I just wanted to know if there was a more nuanced strategy than (in verison 1.1) “Hit the button as hard as you can, but save your strength, if your physical (as opposed to your virtual) body tires out with too many hard punches.”? Or was there a reason to punch or kick medium or light, other than saving your physical energy? Did different attacks have different speeds, reaches, and “reload times”? Or was the whole strategy before you found out the hidden moves, to punch and kick hard, to strategically place yourself in range when you attack and out of range when they attack, and to cross up by jumping over them?
If Street Fighter 1.1 (the one with the 2-bit buttons) had the harder is always better approach, was that same mentality of the game mechanics found in the 1.2 version with hard always equally better, or did they adjust 1.2 to reflect the fact it’s just not as hard of a physical feat, therefore, had to give you a strategic reason to use the medium or light attacks?
By the time Street Fighter 2 World Warriors came out, they totally redesigned the game to give the light and medium attacks an different advantage at the cost of attack power. Was that originally present in 1.1, did they change it in 1.2, or did they learn by watching experts of 1.2, that they only put their fingers on hard punch and hard kick and made the adjustment in SF2?
By the way, the reason it’s i the general discussion because I’m discussing the transition form “harder is always better” of SF1.1 (possibly, unless there’s strategy I’m unaware of) to different atttacks, generally classified as light medium and heavy, but are not just carbon copy attacks in every way except their strengths (different animations with different reaches and zones of attacks, etc.) and/or give strategic reasons why harder wasn’t always better (lighter attacks are quicker, therefore harder to block, for example).
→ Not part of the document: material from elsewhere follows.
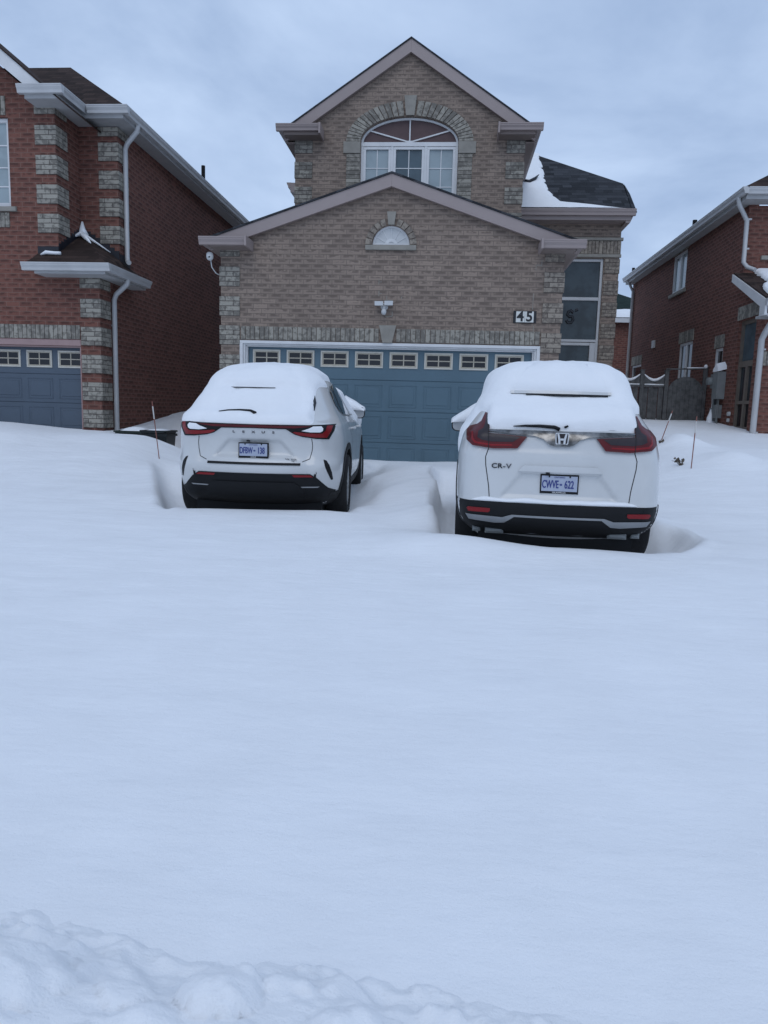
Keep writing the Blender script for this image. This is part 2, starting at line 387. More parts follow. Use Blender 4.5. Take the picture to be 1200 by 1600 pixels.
# ------------------------------------------------------------------ ground snow as one height sheet
CARS = {'honda': dict(x=.948, y=6.18, yaw=3.5, g=.28), 'lexus': dict(x=-1.985, y=7.45, yaw=-3.3, g=.35)}
def to_local(c, X, Y):
    s, k = math.sin(R(c['yaw'])), math.cos(R(c['yaw']))
    dx, dy = X - c['x'], Y - c['y']
    return dx * k - dy * s, dx * s + dy * k
def noise_arr(X, Y, sc, seed=0, oct=4):
    out_ = np.empty(X.shape); f = out_.ravel(); xs = X.ravel() * sc; ys = Y.ravel() * sc
    for i in range(f.size): f[i] = noise.fractal(Vector((xs[i], ys[i], seed)), 1.0, 2.0, oct)
    return out_
def ground_h(X, Y, fine=True):
    z = .195 + .0425 * np.minimum(Y, 12.7)
    z = z + smooth(13, 18.5, Y) * .42
    # lawns either side of the drive
    rr = smooth(2.2, 4.0, X) * smooth(8, 13.0, Y); z = z + rr * .40
    ll = smooth(-3.9, -5.2, X) * smooth(8.0, 12.2, Y); z = z + ll * .34
    z = z + .20 * np.exp(-((X + 8.0) / 1.0) ** 2 - ((Y - 11.7) / 1.3) ** 2) + .03 * np.exp(-((X + 5.75) / .55) ** 2 - ((Y - 11.8) / .45) ** 2)
    z = z + .07 * np.exp(-((X + 6.9) / .5) ** 2 - ((Y - 11.2) / .7) ** 2)
    z = z - .30 * smooth(12.1, 12.6, Y) * smooth(-6.05, -5.85, X) * smooth(-3.9, -4.5, X) * (1 - smooth(14.5, 16, Y))
    # shrubs under snow on the right lawn
    z = z + .20 * np.exp(-((X - 3.95) / .42) ** 2 - ((Y - 13.0) / .5) ** 2) + .15 * np.exp(-((X - 4.3) / .38) ** 2 - ((Y - 11.4) / .45) ** 2)
    z = z + .05 * np.exp(-((X - 6.3) / 1.6) ** 2 - ((Y - 10.2) / .8) ** 2)
    if fine:
        z = z + .028 * noise_arr(X, Y, .45, 3) * smooth(1, 4, Y) + .012 * noise_arr(X * .5, Y * 1.3, 1.7, 9)
        cr2 = noise_arr(X * .55 + .3 * Y, Y * 1.5, 3.2, 17, 4); z = z + .006 * np.clip(cr2, -.1, .5) * smooth(.1, .45, noise_arr(X, Y, .5, 31, 2) + .25)
    for k, c in CARS.items():
        lx, ly = to_local(c, X, Y)
        hw = .90
        ax = np.abs(lx)
        qx = ax - hw; qy = np.maximum(-(ly - .10), ly - 4.55)
        side = smooth(.0, .42, qx); rear = smooth(-.02, .16, qy)
        o = 1 - (1 - side) * (1 - rear)
        # open space under the car, scooped edges at the wheels
        depth = .17 if k == 'honda' else .16
        cut = (1 - smooth(-.05, .22, qx)) * (1 - smooth(-.12, .05, qy))
        z = z - depth * cut
        left = (lx < 0)
        # wind scours along the flanks
        if k == 'lexus':
            xc = -1.06 - .36 * (ly - .2); d = lx - xc; fd = smooth(-.25, .5, ly) * (1 - smooth(2.6, 3.7, ly)) * left
            z = z - .30 * smooth(-.02, .17, d) * fd * (1 - smooth(-.95, -.80, lx))
            z = z + .09 * np.exp(-np.abs(np.minimum(d, 0)) / .42) * (d < .1) * fd + .09 * (d >= .1) * fd * (1 - smooth(.1, .3, d))
            z = z - .10 * np.exp(-((lx - 1.10) / .14) ** 2) * smooth(.3, .9, ly) * (1 - smooth(4.6, 5.2, ly)) * (~left)
            z = z + .05 * np.exp(-((lx - 1.55) / .30) ** 2) * smooth(.2, 1.6, ly) * (1 - smooth(3.6, 4.8, ly))
            z = z + .10 * np.exp(-((lx - 1.12) / .12) ** 2 - ((ly - 2.9) / .45) ** 2)
            z = z + .03 * np.exp(-(lx / 1.0) ** 2 - ((ly + .12) / .22) ** 2)
        else:
            xc = -1.10 - .09 * (ly - 1) + .04 * np.sin(ly * 2.6); d = lx - xc; fd = smooth(.5, 1.3, ly) * (1 - smooth(4.6, 5.6, ly)) * left
            z = z - .31 * smooth(-.02, .12, d) * fd * (1 - smooth(-.93, -.80, lx))
            z = z + .13 * np.exp(-(np.minimum(d, 0) / .40) ** 2) * (1 - smooth(0, .13, d)) * fd
            z = z + .05 * np.exp(-((lx + 2.0 - .5 * (ly - 2)) / .3) ** 2) * smooth(.8, 1.6, ly) * (1 - smooth(2.6, 3.6, ly)) * left
            z = z + .085 * np.exp(-((lx + .95) / .55) ** 2 - ((ly + .05) / .42) ** 2) + .05 * np.exp(-(lx / 1.1) ** 2 - ((ly + .12) / .25) ** 2)
            q = np.sqrt(((lx - .98) / .37) ** 2 + ((ly - .85) / .62) ** 2) * (1 + .06 * np.sin(5 * np.arctan2(ly - .85, lx - .98)))
            z = z - .17 * (1 - smooth(.45, 1.04, q)) * (lx > .5) + .035 * np.exp(-((q - 1.08) / .16) ** 2) * (lx > .8)
            z = z + .06 * np.exp(-((lx - 1.10) / .15) ** 2 - ((ly - 1.70) / .22) ** 2)
    return z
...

Based on the Wii version of the TG16CD version, (and if the emulation is 100% accurate to the original, the TG16CD version too,) there was a cost for hard attacks. You had to charge to get harder punches. (less attacks) So it could have used the 1.1 code as the base code to convert to (if it was different than 1.2), which means harder is better except when you hold punch or kick, maybe you can’t block, or can’t move and “telegraph” your hard punch.
I’m just talking about the Mortal Kombat argument someone made in a dare-to-compare saying, there were no tickles, all attacks come at one strength, deadly. These are the kind of number 1 noob strategy which, when overcome, first opens up your game, from noob status to somewhat thoughtful beginner dabbler. Other fighting games have multiple attack buttons. They may be called different things, but they are somewhat themed relating the attacks in players mind who first approach, like in Soul Edge “horizontal” and “vertical” strike conveys the fact, just in those button names alone, that horizontal is dodged by jumping and vertical is dodged by side-stepping. If 1.1 was programmed to wear you out by heavy punching, then you change to 6 buttons without changing the game engine to accommodate that, isn’t that making the game less (physically) skillful and making the strategy a no-brainer?
I want someone who actually played both Street Fighter 1 in the arcades back in the day, in both the 2-bit button mode, and the 6 button mode. Is there a difference in strategy, or was it a hard punch physical contest (at least until you learned the special moves, which by the way, were not given. You were just given a note that certain combinations of direction and button presses give you powerful special moves, and shut its mouth after that.) did removing the 2-bt buttons remove the physical skill in the game, and not adding strategy to fill the gap?
I’m just here to point out when you were given 6 buttons, you had a reason to use each one of them. But if SF1 was designed as a physical strength/endurance contest, and the 6 buttons were added as a stopgap to save operator expense on buttons, and to hell with the strategic consequences of the game until SF2WW, wouldn’t 6 buttons weaken the game, and make a more interesting games with the 2-bit buttons? Therefore, shouldn’t SF30A have been released with an optional pair of analog buttons to put beside a joystick, and SF! be the analog button version otherwise it’s just a historical curiosity, and not really much of a game unless you have the analog buttons?